Internet lui indique ce qu’il faut faire.
Il demande à Google la bonne réponse.Dans un registre plus familier, on observe également l’emploi de googler, bien inscrit dans l’usage.
Ce type d’emploi peut prendre ses sources dans la métonymie, où l’on réfère en fait aux utilisateurs du Web ou d’un site Web :
Elle pose sa question à Facebook.
Il partage sa bonne nouvelle avec le Web.
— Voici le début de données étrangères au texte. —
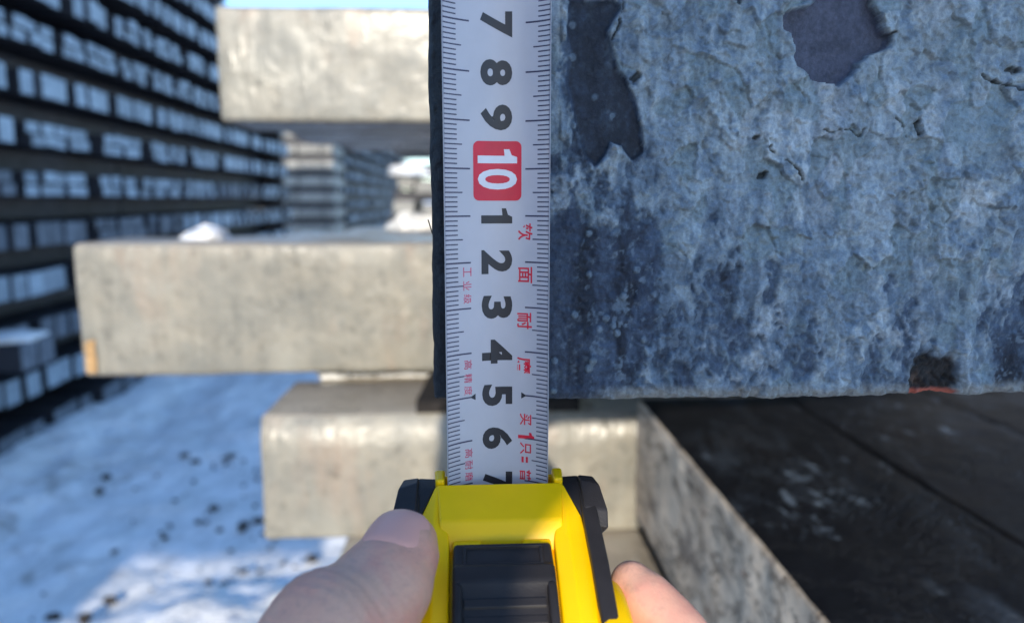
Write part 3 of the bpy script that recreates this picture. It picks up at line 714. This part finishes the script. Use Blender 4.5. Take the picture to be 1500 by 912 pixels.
def glyph_bm(ch, wide, high, bold):
    """flat glyph scaled to a box (wide along the line of writing, high across it), turned a quarter turn clockwise"""
    cu = bpy.data.curves.new('glyph', 'FONT'); cu.body = ch; cu.resolution_u = 4; cu.offset = bold; cu.fill_mode = 'FRONT'
    ob = bpy.data.objects.new('glyph', cu); col.objects.link(ob)
    bpy.context.view_layer.update(); dg = bpy.context.evaluated_depsgraph_get(); me = bpy.data.meshes.new_from_object(ob.evaluated_get(dg))
    bm = bmesh.new(); bm.from_mesh(me); bpy.data.objects.remove(ob); bpy.data.curves.remove(cu); bpy.data.meshes.remove(me)
    if ch == '1':
        bm.clear(); bm.faces.new([bm.verts.new(p) for p in ((.46, 0, 0), (1, 0, 0), (1, 1, 0), (.56, 1, 0), (.42, .86, 0), (0, .80, 0), (0, .66, 0), (.46, .68, 0))])
    bmesh.ops.remove_doubles(bm, verts=bm.verts[:], dist=1e-5)
    xs_ = [v_.co.x for v_ in bm.verts]; ys_ = [v_.co.y for v_ in bm.verts]
    x0, x1, y0, y1 = min(xs_), max(xs_), min(ys_), max(ys_)
    for v_ in bm.verts:
        tx = ((v_.co.x - x0) / (x1 - x0) - .5) * wide; ty = ((v_.co.y - y0) / (y1 - y0) - .5) * high
        v_.co = Vector((ty, -tx, 0))
    return bm
def glyph(name, ch, m, s, wide, high, mat, bold=0, off=.004, parent=blade, dz=0):
    bm = glyph_bm(ch, wide, high, bold)
    for v_ in bm.verts: v_.co += Vector((s, mark_z(m) + dz, 0))
    return print_obj(name, bm, mat, off, parent)
for m, ch, wd in ((4, '4', .53), (5, '5', .49), (6, '6', .49), (7, '7', .53), (8, '8', .54), (9, '9', .54), (11, '1', .33), (12, '2', .53), (13, '3', .52), (14, '4', .55), (15, '5', .50), (16, '6', .51), (17, '7', .50)):
    glyph('numeral', ch, m, -.03, wd, .69, M_INK, .042, dz={9: .08, 7: -.03, 11: 0, 17: -.05}.get(m, 0))
bm = bmesh.new(); zc = mark_z(10) - .045; w2, h2, rr_ = .535, .635, .13
pl = []
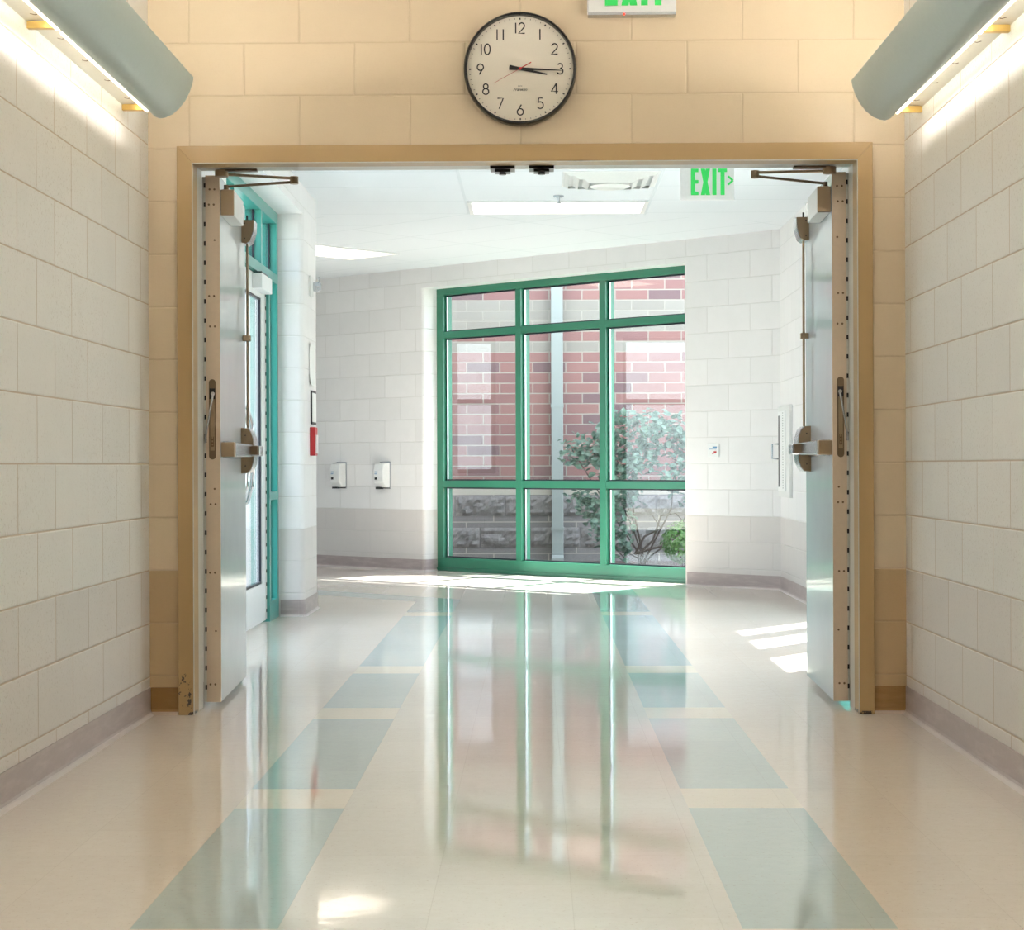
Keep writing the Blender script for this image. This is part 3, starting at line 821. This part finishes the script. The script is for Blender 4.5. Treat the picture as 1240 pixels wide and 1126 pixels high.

Des termes se forment à l’occasion avec le suffixe -sphère pour nommer certains espaces en ligne et leur communauté. On appelle communément blogosphère les grands réseaux des blogues, populaires au début des années 2000, puis twittosphère le monde du microblogage, mis de l’avant sur le réseau social X, autrefois Twitter :
Il s’est adressé à la twittosphère.
La rumeur circule sur la blogosphère.
Son article se trouve dans la blogosphère.
Utilisation des hyperliens
La navigation entre pages Web s’effectue principalement en cliquant sur des hyperliens (ou liens hypertextes). L’intégration la plus naturelle des hyperliens dans un texte consiste à associer un adresse URL, aussi appelée une URL, à un ou plusieurs mots, qu’on rend alors cliquables et qui acheminent l’internaute vers la page de destination. Si l’adresse doit plutôt être écrite au long, par exemple par souci de transparence ou dans un document imprimé, elle peut être introduite par les prépositions à ou sur :
Pour obtenir plus de renseignements, rendez-vous à https://www.antidote.info.
Pour obtenir plus de renseignements, rendez-vous sur antidote.info.Il n’est pas rare de raccourcir une adresse à sa plus simple expression en omettant le protocole de communication (https) et le sous-domaine (www).
Il est permis de faire précéder l’adresse du déterminant défini le, sur le modèle d’une adresse postale. Si elle suit la préposition à, on utilise alors le déterminant contracté au :
Pour obtenir plus de renseignements, visitez www.antidote.info.
Pour obtenir plus de renseignements, visitez le www.antidote.info.
Pour obtenir plus de renseignements, rendez-vous au www.antidote.info.
Soulignons finalement qu’il faut toujours ajouter un point final à la phrase qui se termine par une adresse URL.